## BEGIN DATASET SECTION
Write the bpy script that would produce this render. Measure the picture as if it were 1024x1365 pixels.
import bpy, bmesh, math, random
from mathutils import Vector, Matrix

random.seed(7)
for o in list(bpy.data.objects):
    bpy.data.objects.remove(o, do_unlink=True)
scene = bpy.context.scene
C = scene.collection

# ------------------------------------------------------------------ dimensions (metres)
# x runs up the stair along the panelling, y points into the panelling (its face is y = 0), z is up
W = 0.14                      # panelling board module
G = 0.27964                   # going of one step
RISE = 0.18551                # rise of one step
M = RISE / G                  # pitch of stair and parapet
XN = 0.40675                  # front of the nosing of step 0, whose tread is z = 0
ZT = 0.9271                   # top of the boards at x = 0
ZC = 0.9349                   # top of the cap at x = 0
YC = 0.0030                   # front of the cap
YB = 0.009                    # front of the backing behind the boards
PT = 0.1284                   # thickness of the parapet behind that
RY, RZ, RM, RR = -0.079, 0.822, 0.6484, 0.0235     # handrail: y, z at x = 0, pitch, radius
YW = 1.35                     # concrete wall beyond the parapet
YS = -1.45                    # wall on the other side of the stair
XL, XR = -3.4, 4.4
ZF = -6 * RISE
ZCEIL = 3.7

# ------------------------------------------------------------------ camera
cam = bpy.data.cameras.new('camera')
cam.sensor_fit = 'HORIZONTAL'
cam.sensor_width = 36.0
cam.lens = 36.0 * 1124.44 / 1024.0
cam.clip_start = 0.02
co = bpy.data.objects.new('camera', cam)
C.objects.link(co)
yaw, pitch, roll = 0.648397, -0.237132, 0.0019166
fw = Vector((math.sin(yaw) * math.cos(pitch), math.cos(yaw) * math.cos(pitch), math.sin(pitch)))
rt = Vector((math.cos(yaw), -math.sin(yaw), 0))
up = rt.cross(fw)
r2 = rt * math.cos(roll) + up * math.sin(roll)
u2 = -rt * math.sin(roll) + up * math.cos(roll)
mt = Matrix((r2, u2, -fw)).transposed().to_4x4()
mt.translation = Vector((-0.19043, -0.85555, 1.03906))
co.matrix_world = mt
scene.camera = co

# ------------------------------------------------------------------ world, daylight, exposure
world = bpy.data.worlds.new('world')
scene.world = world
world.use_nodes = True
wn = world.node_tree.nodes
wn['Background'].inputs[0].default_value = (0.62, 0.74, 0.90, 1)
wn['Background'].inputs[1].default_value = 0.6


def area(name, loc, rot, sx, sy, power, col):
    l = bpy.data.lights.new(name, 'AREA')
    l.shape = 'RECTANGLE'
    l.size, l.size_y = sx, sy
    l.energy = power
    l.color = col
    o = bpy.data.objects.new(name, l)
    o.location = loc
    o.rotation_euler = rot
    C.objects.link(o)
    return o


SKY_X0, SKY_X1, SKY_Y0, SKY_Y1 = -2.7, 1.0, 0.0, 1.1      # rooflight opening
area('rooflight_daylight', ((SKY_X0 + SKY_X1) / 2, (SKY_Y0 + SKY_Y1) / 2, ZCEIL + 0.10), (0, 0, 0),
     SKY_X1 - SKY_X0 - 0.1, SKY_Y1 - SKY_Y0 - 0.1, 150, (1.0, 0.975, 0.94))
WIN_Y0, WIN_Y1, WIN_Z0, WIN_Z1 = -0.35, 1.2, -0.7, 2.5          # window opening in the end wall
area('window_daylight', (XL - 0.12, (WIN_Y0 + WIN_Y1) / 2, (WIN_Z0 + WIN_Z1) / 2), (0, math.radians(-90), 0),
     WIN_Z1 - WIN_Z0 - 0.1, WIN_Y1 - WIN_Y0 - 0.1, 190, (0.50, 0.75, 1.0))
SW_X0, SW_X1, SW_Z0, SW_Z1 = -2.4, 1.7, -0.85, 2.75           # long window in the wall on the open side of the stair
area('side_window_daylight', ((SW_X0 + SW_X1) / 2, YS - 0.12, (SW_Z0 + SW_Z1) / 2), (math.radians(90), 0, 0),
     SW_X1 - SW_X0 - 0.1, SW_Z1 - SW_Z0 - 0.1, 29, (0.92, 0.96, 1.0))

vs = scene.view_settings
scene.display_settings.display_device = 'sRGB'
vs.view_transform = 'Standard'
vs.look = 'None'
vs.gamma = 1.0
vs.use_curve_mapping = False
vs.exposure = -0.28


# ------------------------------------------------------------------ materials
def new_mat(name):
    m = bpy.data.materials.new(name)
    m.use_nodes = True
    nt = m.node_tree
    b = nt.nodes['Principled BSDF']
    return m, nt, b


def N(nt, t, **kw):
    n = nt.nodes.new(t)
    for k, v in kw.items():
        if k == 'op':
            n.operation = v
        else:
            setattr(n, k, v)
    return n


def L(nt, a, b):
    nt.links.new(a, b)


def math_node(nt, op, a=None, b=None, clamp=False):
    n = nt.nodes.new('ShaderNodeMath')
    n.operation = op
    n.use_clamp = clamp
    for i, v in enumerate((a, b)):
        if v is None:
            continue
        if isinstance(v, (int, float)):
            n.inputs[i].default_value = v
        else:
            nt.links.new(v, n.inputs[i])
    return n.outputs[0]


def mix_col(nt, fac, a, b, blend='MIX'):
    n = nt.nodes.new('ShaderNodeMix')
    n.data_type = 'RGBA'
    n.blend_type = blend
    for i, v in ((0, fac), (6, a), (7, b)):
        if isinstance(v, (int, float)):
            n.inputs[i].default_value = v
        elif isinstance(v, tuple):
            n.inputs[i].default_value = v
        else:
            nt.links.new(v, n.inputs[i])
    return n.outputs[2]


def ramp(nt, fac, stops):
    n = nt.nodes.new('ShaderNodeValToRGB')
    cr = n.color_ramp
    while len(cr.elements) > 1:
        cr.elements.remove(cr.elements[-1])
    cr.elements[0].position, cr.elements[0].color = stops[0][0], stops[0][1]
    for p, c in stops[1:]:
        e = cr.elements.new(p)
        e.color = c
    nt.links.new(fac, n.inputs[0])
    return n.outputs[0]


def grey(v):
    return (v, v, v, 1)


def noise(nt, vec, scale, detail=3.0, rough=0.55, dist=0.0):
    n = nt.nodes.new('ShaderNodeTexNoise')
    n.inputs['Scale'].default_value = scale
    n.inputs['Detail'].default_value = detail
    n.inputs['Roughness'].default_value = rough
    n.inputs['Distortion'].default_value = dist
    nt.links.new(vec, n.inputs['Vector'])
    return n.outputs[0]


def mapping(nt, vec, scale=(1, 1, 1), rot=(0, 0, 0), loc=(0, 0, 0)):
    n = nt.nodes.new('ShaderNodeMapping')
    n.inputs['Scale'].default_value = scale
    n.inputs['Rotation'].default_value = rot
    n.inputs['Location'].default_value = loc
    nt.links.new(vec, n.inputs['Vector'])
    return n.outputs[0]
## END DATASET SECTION
## PROBLEM
Only the lines from the beginning of the material above through the line with "C = scene.collection" are wanted; extract them exactly.

## RESPONSE BELOW
Write the bpy script that would produce this render. Measure the picture as if it were 1024x1365 pixels.
import bpy, bmesh, math, random
from mathutils import Vector, Matrix

random.seed(7)
for o in list(bpy.data.objects):
    bpy.data.objects.remove(o, do_unlink=True)
scene = bpy.context.scene
C = scene.collection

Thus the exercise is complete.